As the sketch above shows, more time is needed to digest the Persian-language periodicals I viewed at Hoover to understand the broader contours of Islamist thought during the 1980s. It also needs to be better integrated into the large collections of oral histories with Iranian and Afghan socialists that have been published in the last decade and pamphlet and archival collections I have visited, or will visit, in Europe, the former Soviet Union, Afghanistan and Iran.
Perhaps most ambitiously, there remains the issue of integrating the story of the Afghan Shi’a and Sunni jihad with that of the Sunni Arab jihadist movement which migrated to Pakistan and Afghanistan during these years. Fortunately, the Hoover Institution’s Afghan Partisan Series contains substantial runs of the Arab jihadist movements, often virulently anti-Shi’a, that joined the anti-Soviet war in Afghanistan during these years. As I begin to acquire a reading competence in Modern Standard Arabic over the coming years, I look forward to engaging these sources. In sum, the collections I obtained at the Hoover Institution Libraries and Archives have provided me with an outstanding foundation as I pursue this research agenda.

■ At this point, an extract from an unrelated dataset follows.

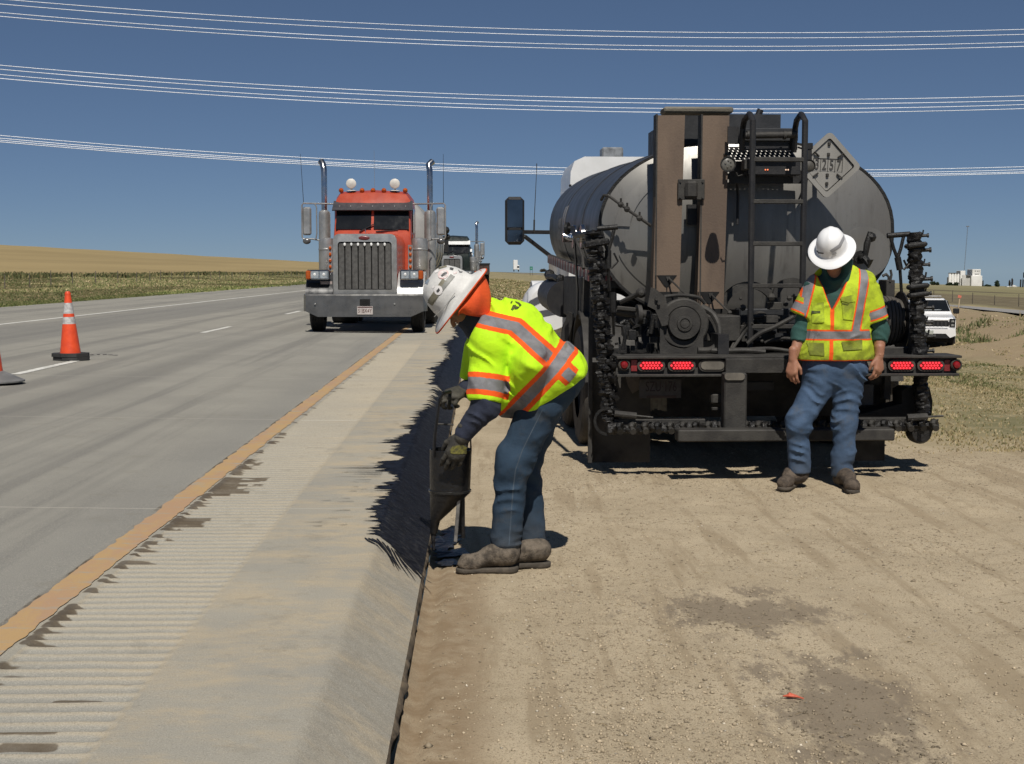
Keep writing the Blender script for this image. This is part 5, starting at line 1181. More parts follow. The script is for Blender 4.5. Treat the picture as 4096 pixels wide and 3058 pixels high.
    def cs(y, w_, zt_): return [(-w_, y, .95), (-w_, y, zt_ - .35), (-w_ + .03, y, zt_ - .14), (-w_ + .12, y, zt_ - .02), (0, y, zt_ + .02), (w_ - .12, y, zt_ - .02), (w_ - .03, y, zt_ - .14), (w_, y, zt_ - .35), (w_, y, .95)]
    loft(mb, [cs(cy0 + .05, cw, 2.12), cs(cy0 + .30, cw - .02, 2.76), cs(cy0 + .34, cw - .02, 2.97), cs(cy0 + .6, cw - .01, 3.04), cs(cy0 + 1.55, cw, 3.02)]); cab = mb.build('cab', cabm, T, 30)
    for s_ in (-1, 1):
        mb = MB(); x0, x1 = s_ * .028, s_ * .80; vs = [(x0, cy0 + .065, 2.17), (x1, cy0 + .075, 2.17), (x1 * .985, cy0 + .272, 2.64), (x0, cy0 + .262, 2.64)]; d = Vector((0, -.02, .01))
        mb.add([Vector(v) for v in vs] + [Vector(v) + d for v in vs], [(0, 1, 2, 3), (7, 6, 5, 4)] + [(i, i + 4, (i + 1) % 4 + 4, (i + 1) % 4) for i in range(4)]); mb.build('windshield', GLASSD, cab, 0)
        mb = MB(); mb.bar((s_ * .18 - .1, cy0 + .03, 2.13), (s_ * .18 + .38 * (1 if s_ > 0 else .55), cy0 + .06, 2.19 + (.10 if s_ < 0 else -.02)), .03, .02); mb.build('wiper', BLACK, cab)
        mb = MB(); mb.bb(s_ * (cw - .005), s_ * (cw + .006), cy0 + .5, cy0 + 1.2, 2.12, 2.65, .004); mb.build('side_window', GLASSD, cab)
        mb = MB(); mb.bb(s_ * (cw - .004), s_ * (cw + .004), cy0 + .42, cy0 + 1.4, 1.0, 2.08, .003); dr = mb.build('door', cabm, cab)
        mb = MB(); mb.bb(s_ * (cw + .003), s_ * (cw + .03), cy0 + 1.2, cy0 + 1.32, 1.75, 1.79, .005); mb.build('handle', CHROME, dr)
    mb = MB(); P = [(-cw - .005, cy0 + .36, 2.81), (cw + .005, cy0 + .36, 2.81), (cw + .02, cy0 + .08, 2.60), (-cw - .02, cy0 + .08, 2.60)]
    mb.add([Vector(p) for p in P] + [Vector(p) + Vector((0, .02, -.02)) for p in P], [(0, 1, 2, 3), (7, 6, 5, 4)] + [(i, i + 4, (i + 1) % 4 + 4, (i + 1) % 4) for i in range(4)]); vz = mb.build('sun_visor', visor, cab, 0)
    if detail:
        for k in range(7): mb = MB(); xk = -.72 + .24 * k; mb.bar((xk, cy0 + .20, 2.705), (xk, cy0 + .15, 2.665), .012, .008); mb.build('visor_rivet', ALU, vz)
        for xk in (-.71, -.25, -.01, .23, .70): mb = MB(); mb.lathe([(0, -.03), (.05, -.02), (.055, .02), (.035, .06), (0, .08)], (xk, cy0 + .45, 3.04), (0, -1, .1), 14); mb.build('clearance_light', AMB, cab)
        for xk in (-.49, .47):
            mb = MB(); mb.lathe([(0, .10), (.06, .09), (.10, .03), (.112, -.02), (.10, -.03)], (xk, cy0 + .45, 3.19), (0, 1, 0), 20, caps=False); mb.lathe([(.10, -.03), (.06, -.045), (0, -.05)], (xk, cy0 + .45, 3.19), (0, 1, 0), 20, caps=False); mb.cyl((xk, cy0 + .5, 3.03), (xk, cy0 + .5, 3.11), .02, n=8); mb.lathe([(0, 0), (.11, 0), (.09, .015), (0, .02)], (xk, cy0 + .5, 3.035), (0, 0, 1), 16); mb.build('roof_lamp', pm('cream_lamp', (.60, .58, .53), (.5, .48, .44), .35, 0, 8), cab)
        mb = MB(); mb.cyl((.0, cy0 + .8, 3.03), (-.01, cy0 + .8, 3.95), .004, .003, 5); mb.build('antenna', ALU, cab)
        mb = MB(); mb.tube([(.0, gy + .2, 2.06), (0, gy + .2, 2.13)], .008, 6); mb.build('hood_ornament', CHROME, hood)
    # frame, steps, shade under the nose as a black block, drive wheels
    mb = MB(); mb.bb(-.45, .45, .6, 7.2, .62, .95); mb.build('frame', BLACK, T, 0)
    mb = MB(); mb.bb(-.62, .62, .45, .60, .42, 1.0); mb.build('nose_shade_block', VOID, T, 0)
    for s_ in (-1, 1):
        mb = MB(); mb.lathe([(0, 0), (.29, 0), (.30, .02), (.30, 1.28), (.29, 1.3), (0, 1.3)], (s_ * .98, 2.7, .78), (0, 1, 0), 24); mb.build('fuel_tank', ALU, T)
        for yy in (5.6, 6.9):
            mb = MB(); mb.lathe([(.28, 0), (.46, 0), (.51, .04), (.51, .56), (.46, .60), (.28, .60)], (s_ * .95 - .3, yy, .51), (1, 0, 0), 36); mb.build('wheel', TYRE2, T, 30)
    mb = MB(); mb.cyl((-.95, 1.0, .5), (.95, 1.0, .5), .06, n=10); mb.build('axle', BLACK, T)
    return T
RT = semi_truck('red_semi_truck', 'red conventional truck with tall twin exhaust stacks and chrome grille parked on the road', RED, RED, pm('grey_visor', (.075, .075, .080), (.055, .055, .060), .4, .3, 5), (-2.36, 29.0, float(road_z(-2.0)) + .003), R(-.4), 1.30, True)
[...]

My thanks go out to the archivists at the Hoover Institution who made my stay so productive, in particular David Sun and Anatol Shmelev, who assisted me with access to the Afghan Partisan Series as well as the files of Radio Free Afghanistan—an American-sponsored radio outlet that served as an echo chamber both for the international world press as well as mujahidin publications into Soviet-occupied Afghanistan. They were gracious with their time, and helped me maximize my own time during my short visit to Palo Alto. The opportunity to enjoy the privileges of a Visiting Fellow will serve me well, and I am deeply grateful for the opportunity.